You can see the complete list of today’s Zacks #1 Rank (Strong Buy) stocks here.

However, Netflix’s mobile-only plans are not low-priced when compared to other well-established service providers in the APAC region. Let’s take a look at a few strong competitors.



YouTube Rides on Mobile Consumption

Alphabet’s (GOOGL - Free Report) YouTube is the dominant player in the APAC region, excluding China, per eMarketer. The video platform has the highest penetration rate of 81% in the region.

The report attributed the growth to increase in the number of users consuming video on mobile devices. Additionally, freely available content in various languages and in many genres is a key catalyst. Moreover, low-budget content creators who wish to reach global audience often turn to platforms like YouTube, thereby increasing engagement on the platform.

The Zacks Rank #3 stock is expected to benefit from increasing viewership, especially from India, which is expected to increase from 203 million in 2018 to 285 million by 2021.

Hotstar: One of the Most Engaged Platforms

Hotstar, currently owned by Disney (DIS - Free Report) after its acquisition of Fox, recently launched Hotstar Specials, to showcase its original programming content. Additionally, the service is in talks with about 15 filmmakers to produce exclusive content for the service in about seven different languages.

Moreover, the recently unveiled Hotstar VIP, one of the cheapest OTT service (Rs 365/year), showcases live sports, local content from Star India and web originals. Notably, Hotstar can support its content spend as it raised about $73.8 million from Star US to fight competition.

Further, Hotstar may get further attention if Disney decides to push its popular content to the platform from Pixar, Marvel, Disney, Lucasfilm. Disney currently carries a Zacks Rank #3.

Reportedly, the service was one of the top 10 downloaded apps in 2018 and had the highest engagement after YouTube in India.

Amazon Benefits From Diverse Portfolio

Amazon (AMZN - Free Report) is boosting its Prime video content portfolio with regional and award-winning content. The company is expected to increase its content spending in 2019 and also has plans to increase the number of originals.

Amazon’s content slate contains a variety of sports offerings aimed at attracting users. The company recently brought Major League Baseball’s (MLB) for its Prime users. This apart, Amazon offers other premium sports content including, Premier League Football, Thursday Night Football, Premier League soccer and National Football League (NFL).

Moreover, the company’s sports portfolio will get a boost if its gets the 22 regional sports TV networks acquired by Disney from Fox. The Zacks Rank #3 stock with its vast global footprint has a notable advantage over other players.

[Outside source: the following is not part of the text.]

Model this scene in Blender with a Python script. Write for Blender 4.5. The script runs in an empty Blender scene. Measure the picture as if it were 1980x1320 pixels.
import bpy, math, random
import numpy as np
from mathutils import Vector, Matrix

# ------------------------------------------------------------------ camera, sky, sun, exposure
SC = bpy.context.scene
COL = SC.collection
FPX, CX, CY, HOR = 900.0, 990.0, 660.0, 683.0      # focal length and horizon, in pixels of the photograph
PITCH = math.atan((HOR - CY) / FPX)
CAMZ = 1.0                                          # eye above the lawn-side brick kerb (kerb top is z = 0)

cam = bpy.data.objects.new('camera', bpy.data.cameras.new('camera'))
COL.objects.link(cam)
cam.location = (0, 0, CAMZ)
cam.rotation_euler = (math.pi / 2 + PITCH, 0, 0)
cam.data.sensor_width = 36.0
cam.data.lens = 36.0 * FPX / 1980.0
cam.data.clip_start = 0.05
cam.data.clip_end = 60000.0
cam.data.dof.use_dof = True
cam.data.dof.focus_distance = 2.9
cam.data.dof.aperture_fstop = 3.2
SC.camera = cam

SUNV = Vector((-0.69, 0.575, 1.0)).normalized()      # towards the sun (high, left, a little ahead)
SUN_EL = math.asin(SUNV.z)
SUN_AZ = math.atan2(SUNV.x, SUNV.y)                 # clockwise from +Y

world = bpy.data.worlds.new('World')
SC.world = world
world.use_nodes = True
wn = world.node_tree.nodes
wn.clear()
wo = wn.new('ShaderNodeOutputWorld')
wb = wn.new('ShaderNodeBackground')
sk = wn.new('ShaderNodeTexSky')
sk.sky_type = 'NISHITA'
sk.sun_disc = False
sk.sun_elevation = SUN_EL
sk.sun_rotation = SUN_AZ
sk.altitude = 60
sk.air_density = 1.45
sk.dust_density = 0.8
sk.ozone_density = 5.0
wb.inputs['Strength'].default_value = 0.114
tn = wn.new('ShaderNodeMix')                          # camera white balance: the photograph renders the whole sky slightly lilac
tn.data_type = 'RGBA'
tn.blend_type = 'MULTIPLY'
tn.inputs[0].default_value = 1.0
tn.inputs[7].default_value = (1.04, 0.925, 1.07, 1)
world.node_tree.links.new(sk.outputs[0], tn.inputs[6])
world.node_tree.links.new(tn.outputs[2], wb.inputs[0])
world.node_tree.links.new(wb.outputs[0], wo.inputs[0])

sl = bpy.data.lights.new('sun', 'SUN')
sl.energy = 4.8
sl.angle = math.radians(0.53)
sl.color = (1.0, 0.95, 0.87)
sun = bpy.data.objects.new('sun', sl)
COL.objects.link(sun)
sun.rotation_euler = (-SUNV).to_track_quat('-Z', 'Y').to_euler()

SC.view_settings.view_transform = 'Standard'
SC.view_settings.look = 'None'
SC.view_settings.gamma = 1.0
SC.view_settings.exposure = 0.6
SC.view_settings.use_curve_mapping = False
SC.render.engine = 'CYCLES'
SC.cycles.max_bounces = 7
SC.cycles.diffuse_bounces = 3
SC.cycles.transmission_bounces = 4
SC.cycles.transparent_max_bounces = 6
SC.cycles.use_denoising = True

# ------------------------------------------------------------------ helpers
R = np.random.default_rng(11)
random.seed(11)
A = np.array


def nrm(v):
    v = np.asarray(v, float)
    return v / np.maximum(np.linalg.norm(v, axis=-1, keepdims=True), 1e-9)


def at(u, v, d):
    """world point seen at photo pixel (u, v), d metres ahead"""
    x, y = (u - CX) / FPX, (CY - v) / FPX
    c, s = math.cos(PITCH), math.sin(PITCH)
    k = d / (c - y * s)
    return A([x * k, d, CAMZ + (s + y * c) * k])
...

Other streaming services that compete in the same space include HOOQ, Viu and iFlix to name a few.

Conclusion

Shift in content watching practices from traditional sources to digital platforms owing to low cost Internet services has created massive demand for content and thereby attracted many players into the streaming market, which is expected to grow to $124.6 billion by 2025, per Grand View Research. These present significant growth opportunities for the industry players.

However, the streaming companies are significantly burning cash to bring unique content and gain from ever-increasing demand for OTT services. Moreover, the common threat for all the players in the streaming market is the availability of pirated content particularly in the APAC region as illicit streaming devices are on rise per AVIA.